Give the listing below again in full, exactly as written.

----------------------------------------

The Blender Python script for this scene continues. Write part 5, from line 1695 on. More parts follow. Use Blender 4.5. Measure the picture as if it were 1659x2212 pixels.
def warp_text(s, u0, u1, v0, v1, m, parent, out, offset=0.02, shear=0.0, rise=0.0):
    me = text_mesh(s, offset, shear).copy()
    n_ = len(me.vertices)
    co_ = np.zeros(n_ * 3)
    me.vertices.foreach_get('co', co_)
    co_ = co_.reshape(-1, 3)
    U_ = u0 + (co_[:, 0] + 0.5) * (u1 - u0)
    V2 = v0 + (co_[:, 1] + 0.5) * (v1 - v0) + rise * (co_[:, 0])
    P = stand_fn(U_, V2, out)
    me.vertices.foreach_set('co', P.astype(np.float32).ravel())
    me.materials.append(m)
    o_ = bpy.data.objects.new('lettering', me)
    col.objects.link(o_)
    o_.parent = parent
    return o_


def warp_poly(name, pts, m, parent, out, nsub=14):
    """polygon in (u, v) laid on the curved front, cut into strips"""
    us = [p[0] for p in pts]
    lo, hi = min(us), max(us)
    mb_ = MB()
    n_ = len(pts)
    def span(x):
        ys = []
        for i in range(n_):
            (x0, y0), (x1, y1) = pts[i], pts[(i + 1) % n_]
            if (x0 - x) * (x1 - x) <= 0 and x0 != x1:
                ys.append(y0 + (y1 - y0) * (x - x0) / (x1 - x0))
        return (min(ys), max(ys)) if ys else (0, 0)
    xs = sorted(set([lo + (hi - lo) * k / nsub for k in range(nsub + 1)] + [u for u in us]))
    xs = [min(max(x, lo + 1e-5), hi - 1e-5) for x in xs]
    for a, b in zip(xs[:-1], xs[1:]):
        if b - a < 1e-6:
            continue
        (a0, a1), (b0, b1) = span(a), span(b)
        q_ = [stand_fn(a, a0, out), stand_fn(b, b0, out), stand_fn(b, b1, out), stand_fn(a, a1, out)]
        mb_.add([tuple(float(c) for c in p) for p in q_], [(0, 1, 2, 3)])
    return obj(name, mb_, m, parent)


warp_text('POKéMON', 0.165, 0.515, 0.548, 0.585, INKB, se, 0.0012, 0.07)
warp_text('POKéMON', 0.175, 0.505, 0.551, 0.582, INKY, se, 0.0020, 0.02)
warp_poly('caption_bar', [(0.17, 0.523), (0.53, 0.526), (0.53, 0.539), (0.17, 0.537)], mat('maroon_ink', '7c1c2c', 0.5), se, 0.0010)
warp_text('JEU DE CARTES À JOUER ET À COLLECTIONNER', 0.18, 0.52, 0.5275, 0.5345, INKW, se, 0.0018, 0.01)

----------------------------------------

__PROBLEM SOLUTION__
The Blender Python script for this scene continues. Write part 5, from line 1695 on. More parts follow. Use Blender 4.5. Measure the picture as if it were 1659x2212 pixels.
def warp_text(s, u0, u1, v0, v1, m, parent, out, offset=0.02, shear=0.0, rise=0.0):
    me = text_mesh(s, offset, shear).copy()
    n_ = len(me.vertices)
    co_ = np.zeros(n_ * 3)
    me.vertices.foreach_get('co', co_)
    co_ = co_.reshape(-1, 3)
    U_ = u0 + (co_[:, 0] + 0.5) * (u1 - u0)
    V2 = v0 + (co_[:, 1] + 0.5) * (v1 - v0) + rise * (co_[:, 0])
    P = stand_fn(U_, V2, out)
    me.vertices.foreach_set('co', P.astype(np.float32).ravel())
    me.materials.append(m)
    o_ = bpy.data.objects.new('lettering', me)
    col.objects.link(o_)
    o_.parent = parent
    return o_


def warp_poly(name, pts, m, parent, out, nsub=14):
    """polygon in (u, v) laid on the curved front, cut into strips"""
    us = [p[0] for p in pts]
    lo, hi = min(us), max(us)
    mb_ = MB()
    n_ = len(pts)
    def span(x):
        ys = []
        for i in range(n_):
            (x0, y0), (x1, y1) = pts[i], pts[(i + 1) % n_]
            if (x0 - x) * (x1 - x) <= 0 and x0 != x1:
                ys.append(y0 + (y1 - y0) * (x - x0) / (x1 - x0))
        return (min(ys), max(ys)) if ys else (0, 0)
    xs = sorted(set([lo + (hi - lo) * k / nsub for k in range(nsub + 1)] + [u for u in us]))
    xs = [min(max(x, lo + 1e-5), hi - 1e-5) for x in xs]
    for a, b in zip(xs[:-1], xs[1:]):
        if b - a < 1e-6:
            continue
        (a0, a1), (b0, b1) = span(a), span(b)
        q_ = [stand_fn(a, a0, out), stand_fn(b, b0, out), stand_fn(b, b1, out), stand_fn(a, a1, out)]
        mb_.add([tuple(float(c) for c in p) for p in q_], [(0, 1, 2, 3)])
    return obj(name, mb_, m, parent)


warp_text('POKéMON', 0.165, 0.515, 0.548, 0.585, INKB, se, 0.0012, 0.07)
warp_text('POKéMON', 0.175, 0.505, 0.551, 0.582, INKY, se, 0.0020, 0.02)
warp_poly('caption_bar', [(0.17, 0.523), (0.53, 0.526), (0.53, 0.539), (0.17, 0.537)], mat('maroon_ink', '7c1c2c', 0.5), se, 0.0010)
warp_text('JEU DE CARTES À JOUER ET À COLLECTIONNER', 0.18, 0.52, 0.5275, 0.5345, INKW, se, 0.0018, 0.01)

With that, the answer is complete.